Vice-President Hamid Ansari will be representing India at the upcoming 17th Summit of the Non-Aligned Movement (NAM) to be held at Margarita Island in Venezuela from September 17-18. This will be the second time that the Prime Minister of India will not be representing the country at the Summit. India is one of the founding members of the Non-Aligned Movement and it hosted the 7th NAM Summit in 1983 in New Delhi.
The last NAM Summit was hosted by Iran in 2012. “The Summit is expected to deliberate on issues of contemporary relevance and concern such as terrorism, UN reform, the situation in West Asia, threats to peace and security, UN peacekeeping operations, climate change, and sustainable development,” stated a press release by the Ministry of External Affairs.

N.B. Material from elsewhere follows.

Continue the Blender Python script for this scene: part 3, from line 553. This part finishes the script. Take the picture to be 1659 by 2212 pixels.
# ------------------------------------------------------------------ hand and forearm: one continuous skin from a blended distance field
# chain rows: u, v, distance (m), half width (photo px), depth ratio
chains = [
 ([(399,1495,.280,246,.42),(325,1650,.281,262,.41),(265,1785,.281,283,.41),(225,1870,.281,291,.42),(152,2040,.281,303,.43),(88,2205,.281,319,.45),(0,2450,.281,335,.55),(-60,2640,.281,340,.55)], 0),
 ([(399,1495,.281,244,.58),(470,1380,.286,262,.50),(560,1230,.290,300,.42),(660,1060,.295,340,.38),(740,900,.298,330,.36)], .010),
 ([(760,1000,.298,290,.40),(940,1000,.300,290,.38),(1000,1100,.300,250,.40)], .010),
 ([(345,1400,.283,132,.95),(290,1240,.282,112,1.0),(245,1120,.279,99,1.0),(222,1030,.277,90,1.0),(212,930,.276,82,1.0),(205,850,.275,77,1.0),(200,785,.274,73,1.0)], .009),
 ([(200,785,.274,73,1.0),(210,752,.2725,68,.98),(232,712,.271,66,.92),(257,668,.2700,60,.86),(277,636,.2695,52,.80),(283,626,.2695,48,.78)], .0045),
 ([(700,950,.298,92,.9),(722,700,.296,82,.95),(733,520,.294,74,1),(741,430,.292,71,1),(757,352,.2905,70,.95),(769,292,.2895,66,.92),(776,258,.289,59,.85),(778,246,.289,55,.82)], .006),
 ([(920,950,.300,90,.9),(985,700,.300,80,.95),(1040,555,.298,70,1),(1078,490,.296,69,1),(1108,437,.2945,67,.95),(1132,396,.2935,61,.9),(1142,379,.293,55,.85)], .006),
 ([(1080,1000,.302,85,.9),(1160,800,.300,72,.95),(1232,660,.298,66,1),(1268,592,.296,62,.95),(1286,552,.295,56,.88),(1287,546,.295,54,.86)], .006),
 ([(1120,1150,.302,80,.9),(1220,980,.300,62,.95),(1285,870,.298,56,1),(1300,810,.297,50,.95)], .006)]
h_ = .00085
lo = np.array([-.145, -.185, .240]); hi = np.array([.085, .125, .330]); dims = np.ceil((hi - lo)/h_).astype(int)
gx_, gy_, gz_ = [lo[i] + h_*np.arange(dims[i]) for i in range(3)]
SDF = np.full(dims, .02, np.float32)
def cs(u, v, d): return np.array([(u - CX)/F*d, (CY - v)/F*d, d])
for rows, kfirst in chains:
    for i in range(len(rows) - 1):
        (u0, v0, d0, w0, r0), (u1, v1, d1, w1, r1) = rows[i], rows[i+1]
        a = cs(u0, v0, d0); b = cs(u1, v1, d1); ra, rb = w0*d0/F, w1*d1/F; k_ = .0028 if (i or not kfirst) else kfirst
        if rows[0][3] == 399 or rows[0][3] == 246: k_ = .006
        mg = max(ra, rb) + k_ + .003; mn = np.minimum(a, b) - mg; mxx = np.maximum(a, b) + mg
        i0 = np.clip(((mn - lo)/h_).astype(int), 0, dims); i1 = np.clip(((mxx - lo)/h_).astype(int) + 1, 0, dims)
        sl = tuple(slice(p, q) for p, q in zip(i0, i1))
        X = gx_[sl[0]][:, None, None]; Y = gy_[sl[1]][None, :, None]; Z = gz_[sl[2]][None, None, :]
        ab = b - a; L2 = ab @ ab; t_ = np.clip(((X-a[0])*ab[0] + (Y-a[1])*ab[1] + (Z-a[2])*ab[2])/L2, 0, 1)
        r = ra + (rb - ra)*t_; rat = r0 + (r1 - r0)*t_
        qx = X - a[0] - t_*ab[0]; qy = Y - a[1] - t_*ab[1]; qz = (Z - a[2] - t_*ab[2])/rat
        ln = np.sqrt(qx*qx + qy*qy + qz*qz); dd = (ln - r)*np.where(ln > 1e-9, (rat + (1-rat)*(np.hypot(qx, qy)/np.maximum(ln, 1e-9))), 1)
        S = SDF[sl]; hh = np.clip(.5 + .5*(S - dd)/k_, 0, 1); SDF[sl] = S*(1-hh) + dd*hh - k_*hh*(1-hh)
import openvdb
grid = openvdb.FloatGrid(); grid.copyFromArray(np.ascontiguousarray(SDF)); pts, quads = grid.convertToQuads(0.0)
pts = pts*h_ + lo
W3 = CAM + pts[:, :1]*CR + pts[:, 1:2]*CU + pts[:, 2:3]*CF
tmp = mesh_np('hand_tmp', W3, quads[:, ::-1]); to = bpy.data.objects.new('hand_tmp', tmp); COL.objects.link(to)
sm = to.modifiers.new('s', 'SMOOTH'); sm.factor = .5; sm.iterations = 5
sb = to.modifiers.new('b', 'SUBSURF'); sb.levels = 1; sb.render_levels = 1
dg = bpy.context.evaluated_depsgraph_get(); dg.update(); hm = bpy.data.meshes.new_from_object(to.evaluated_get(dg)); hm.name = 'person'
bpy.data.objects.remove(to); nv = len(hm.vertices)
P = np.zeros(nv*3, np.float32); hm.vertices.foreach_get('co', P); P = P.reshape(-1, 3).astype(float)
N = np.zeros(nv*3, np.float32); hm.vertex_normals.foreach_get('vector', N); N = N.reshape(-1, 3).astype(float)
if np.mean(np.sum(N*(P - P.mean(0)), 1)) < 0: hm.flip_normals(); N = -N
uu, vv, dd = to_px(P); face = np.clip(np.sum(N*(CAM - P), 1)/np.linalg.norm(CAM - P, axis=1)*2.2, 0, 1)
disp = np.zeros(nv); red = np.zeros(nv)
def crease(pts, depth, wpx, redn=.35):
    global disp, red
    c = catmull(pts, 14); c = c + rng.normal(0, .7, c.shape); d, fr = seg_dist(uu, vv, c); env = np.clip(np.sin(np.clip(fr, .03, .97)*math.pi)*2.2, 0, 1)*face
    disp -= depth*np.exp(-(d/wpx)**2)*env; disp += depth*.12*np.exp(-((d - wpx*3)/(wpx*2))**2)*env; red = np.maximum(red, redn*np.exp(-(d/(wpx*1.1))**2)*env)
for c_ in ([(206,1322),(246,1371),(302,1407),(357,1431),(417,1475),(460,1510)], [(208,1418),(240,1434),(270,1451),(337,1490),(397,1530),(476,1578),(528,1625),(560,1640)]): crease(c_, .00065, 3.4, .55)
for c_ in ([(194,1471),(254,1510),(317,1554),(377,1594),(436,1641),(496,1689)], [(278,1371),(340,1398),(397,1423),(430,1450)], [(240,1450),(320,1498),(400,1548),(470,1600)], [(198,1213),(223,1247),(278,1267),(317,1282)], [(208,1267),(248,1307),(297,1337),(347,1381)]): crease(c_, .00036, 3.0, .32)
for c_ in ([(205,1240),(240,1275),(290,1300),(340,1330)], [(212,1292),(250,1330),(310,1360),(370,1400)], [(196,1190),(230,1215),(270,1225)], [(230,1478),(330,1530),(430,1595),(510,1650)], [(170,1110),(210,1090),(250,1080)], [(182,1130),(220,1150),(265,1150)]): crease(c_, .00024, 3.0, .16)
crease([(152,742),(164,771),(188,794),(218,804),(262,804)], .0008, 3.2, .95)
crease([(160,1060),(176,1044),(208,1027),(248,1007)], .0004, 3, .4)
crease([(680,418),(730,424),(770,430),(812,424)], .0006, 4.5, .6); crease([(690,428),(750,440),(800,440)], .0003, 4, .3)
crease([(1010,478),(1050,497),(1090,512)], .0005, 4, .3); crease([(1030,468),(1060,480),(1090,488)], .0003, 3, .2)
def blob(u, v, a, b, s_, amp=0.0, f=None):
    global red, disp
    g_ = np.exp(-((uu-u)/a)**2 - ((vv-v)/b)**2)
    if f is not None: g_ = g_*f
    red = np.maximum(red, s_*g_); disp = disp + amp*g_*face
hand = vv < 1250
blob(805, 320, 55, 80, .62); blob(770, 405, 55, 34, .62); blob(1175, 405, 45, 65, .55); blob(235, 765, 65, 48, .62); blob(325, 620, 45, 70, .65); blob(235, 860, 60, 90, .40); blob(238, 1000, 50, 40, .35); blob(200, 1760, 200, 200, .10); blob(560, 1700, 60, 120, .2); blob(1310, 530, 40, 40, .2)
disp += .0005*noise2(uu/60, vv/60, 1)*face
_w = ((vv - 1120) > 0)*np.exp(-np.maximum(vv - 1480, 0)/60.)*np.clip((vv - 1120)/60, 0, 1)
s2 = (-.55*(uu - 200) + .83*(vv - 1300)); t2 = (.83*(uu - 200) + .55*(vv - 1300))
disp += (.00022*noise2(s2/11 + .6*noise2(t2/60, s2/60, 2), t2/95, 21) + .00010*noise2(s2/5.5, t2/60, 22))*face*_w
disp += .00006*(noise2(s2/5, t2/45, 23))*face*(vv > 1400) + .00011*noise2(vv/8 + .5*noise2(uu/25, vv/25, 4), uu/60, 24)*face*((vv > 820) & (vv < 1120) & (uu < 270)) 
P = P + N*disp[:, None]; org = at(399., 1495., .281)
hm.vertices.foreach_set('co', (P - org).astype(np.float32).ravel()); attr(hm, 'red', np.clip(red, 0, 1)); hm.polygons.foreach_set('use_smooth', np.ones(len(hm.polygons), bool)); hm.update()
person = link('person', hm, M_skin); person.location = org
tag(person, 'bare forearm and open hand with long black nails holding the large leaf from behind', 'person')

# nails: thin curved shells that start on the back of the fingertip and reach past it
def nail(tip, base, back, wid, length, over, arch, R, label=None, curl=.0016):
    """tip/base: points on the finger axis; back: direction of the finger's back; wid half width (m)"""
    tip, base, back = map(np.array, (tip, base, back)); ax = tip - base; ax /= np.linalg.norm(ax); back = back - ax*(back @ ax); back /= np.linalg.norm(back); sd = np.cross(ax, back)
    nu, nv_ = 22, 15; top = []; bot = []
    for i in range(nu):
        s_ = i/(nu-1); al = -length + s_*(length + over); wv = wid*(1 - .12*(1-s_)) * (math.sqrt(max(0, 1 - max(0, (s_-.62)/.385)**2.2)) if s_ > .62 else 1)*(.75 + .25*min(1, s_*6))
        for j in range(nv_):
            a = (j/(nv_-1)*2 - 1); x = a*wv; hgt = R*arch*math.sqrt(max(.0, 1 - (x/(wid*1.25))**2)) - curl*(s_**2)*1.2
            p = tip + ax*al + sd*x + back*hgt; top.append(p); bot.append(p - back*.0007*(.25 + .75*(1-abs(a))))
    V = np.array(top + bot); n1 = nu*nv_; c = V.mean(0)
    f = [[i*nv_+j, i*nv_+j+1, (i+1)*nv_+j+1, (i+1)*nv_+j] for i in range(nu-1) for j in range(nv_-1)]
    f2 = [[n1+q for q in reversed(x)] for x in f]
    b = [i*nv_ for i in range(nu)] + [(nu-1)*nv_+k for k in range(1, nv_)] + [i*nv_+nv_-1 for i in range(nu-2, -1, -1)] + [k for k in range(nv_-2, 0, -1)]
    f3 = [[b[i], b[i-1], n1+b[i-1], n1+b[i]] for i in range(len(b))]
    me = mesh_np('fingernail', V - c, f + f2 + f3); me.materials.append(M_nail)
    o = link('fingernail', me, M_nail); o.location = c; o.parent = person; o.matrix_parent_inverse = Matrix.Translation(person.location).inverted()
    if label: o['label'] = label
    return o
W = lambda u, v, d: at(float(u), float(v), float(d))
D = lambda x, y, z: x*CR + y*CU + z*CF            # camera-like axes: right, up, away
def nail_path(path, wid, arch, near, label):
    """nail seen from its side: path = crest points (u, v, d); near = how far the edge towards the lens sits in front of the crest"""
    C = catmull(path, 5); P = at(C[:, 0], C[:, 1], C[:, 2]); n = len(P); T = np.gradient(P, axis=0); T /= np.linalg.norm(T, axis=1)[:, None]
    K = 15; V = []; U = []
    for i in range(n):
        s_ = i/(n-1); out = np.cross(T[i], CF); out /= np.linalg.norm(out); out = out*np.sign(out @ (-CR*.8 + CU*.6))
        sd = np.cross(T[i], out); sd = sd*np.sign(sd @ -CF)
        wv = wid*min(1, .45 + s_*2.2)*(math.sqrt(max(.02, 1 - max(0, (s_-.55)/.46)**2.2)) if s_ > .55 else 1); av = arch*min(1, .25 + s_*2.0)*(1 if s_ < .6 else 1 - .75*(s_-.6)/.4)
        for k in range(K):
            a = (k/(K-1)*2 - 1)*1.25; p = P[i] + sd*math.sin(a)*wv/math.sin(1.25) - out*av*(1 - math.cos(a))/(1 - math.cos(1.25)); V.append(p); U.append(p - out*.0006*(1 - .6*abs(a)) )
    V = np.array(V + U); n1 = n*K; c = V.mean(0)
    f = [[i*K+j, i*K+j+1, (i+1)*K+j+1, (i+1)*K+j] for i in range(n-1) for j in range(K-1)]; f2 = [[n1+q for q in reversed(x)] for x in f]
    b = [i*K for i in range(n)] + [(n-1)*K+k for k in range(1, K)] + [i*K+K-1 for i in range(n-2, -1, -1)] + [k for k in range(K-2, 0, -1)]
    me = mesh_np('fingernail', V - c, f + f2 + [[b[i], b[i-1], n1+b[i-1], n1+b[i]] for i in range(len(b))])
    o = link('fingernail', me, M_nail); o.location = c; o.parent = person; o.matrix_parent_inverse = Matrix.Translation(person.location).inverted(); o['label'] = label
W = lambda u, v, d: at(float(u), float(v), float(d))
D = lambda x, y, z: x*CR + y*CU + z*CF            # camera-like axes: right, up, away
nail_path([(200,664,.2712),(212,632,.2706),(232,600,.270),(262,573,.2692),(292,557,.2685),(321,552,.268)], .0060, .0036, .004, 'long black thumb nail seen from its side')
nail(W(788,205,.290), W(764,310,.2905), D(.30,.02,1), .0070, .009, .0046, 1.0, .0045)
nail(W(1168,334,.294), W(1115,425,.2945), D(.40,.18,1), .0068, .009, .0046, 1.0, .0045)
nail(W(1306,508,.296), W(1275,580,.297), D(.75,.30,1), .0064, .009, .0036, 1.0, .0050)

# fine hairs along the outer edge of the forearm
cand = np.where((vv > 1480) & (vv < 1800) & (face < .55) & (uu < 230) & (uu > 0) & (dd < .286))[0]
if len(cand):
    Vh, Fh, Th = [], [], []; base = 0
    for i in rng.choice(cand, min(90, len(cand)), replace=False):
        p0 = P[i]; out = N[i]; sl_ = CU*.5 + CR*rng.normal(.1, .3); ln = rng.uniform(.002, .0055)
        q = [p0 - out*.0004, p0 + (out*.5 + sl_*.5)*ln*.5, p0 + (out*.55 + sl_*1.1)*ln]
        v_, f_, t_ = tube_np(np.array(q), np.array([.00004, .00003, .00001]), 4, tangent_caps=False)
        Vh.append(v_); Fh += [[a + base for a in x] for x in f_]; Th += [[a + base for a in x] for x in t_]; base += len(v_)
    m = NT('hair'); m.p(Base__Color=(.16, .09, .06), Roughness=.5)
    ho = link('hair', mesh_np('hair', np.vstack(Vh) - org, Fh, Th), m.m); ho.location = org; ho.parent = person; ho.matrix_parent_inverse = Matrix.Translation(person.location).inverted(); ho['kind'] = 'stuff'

Non-Aligned Movement (NAM)
The Non-Aligned Movement (NAM) is a group of states which are not formally aligned with or against any major power bloc. The organization was founded in Belgrade in 1961, and was largely conceived by India’s first prime minister, Jawaharlal Nehru; Indonesia’s first president, Sukarno; Egypt’s second president, Gamal Abdel Nasser; Ghana’s first president Kwame Nkrumah; and Yugoslavia’s president, Josip Broz Tito.
All five leaders were prominent advocates of a middle course for states in the Developing World between the Western and Eastern Blocs in the Cold War. As of 2012, the movement has 120 members.